Paul Collier starts his brief chapter on military intervention in The Bottom Billion this way:

After Iraq it is difficult to arouse much support for military intervention. For me this chapter is the toughest in the book because I want to persuade you that external military intervention has an important place in helping the societies of the bottom billion, and that these countries’ own military forces are more part of the problem than a substitute for external forces. (124)

Indeed, others have been critical of Collier’s position here. Last week I linked a lengthy critique by William Easterly (one of my favorite experts on these issues) on just this topic. Still, Collier maintains that intervention can play three important roles: restoration of order, maintaining post-conflict peace, and preventing coups.

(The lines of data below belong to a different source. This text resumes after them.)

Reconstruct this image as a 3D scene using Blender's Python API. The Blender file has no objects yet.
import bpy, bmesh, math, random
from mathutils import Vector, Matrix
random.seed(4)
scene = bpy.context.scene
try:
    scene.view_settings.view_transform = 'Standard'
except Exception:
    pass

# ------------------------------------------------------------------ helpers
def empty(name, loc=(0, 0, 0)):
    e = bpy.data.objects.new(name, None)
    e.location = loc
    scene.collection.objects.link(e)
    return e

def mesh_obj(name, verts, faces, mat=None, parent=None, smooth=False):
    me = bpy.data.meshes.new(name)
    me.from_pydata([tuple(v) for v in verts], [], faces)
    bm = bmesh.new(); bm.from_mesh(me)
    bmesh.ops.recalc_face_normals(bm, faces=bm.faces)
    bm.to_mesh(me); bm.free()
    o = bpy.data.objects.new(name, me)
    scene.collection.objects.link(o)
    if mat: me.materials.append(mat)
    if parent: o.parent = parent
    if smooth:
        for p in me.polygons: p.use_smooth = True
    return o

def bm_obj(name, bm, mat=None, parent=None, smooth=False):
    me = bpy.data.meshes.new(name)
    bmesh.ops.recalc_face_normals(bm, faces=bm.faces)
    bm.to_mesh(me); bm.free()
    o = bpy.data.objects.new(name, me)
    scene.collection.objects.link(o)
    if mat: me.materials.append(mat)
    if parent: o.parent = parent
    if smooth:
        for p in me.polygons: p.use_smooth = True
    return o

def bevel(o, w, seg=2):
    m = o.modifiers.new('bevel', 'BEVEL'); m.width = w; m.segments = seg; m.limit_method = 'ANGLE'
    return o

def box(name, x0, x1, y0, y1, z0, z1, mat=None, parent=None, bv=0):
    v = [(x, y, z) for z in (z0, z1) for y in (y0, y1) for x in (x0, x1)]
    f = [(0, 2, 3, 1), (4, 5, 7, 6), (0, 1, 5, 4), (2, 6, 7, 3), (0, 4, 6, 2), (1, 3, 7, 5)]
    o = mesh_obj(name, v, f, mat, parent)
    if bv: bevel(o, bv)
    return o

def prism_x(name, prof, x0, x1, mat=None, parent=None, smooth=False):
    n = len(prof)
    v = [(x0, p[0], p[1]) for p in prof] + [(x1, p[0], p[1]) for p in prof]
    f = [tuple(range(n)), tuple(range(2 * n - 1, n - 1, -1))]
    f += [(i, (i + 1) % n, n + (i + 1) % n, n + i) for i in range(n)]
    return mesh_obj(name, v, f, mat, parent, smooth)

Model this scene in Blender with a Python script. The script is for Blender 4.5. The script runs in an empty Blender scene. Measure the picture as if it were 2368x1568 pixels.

Collier is skeptical about building up a local military presence too quickly in a post-conflict context. An outside presence that is willing to take causalities is usually necessary. U.N. Peacekeepers that avoid engagement at all costs are useless. Unfortunately, the massively expensive and hubris-laden efforts in Iraq poison the water for intervention strategies. Yet Collier reminds us that the consequences of such reluctance are likely to result in future holocausts like the one in Rwanda a decade ago. Furthermore, there are examples of effective interventions in other regions. Collier lifts up the underreported and little-acknowledged success of British troops in Sierra Leone during Operation Palliser. The challenge in the future will be to discern what contexts warrant taking such interventionist risks.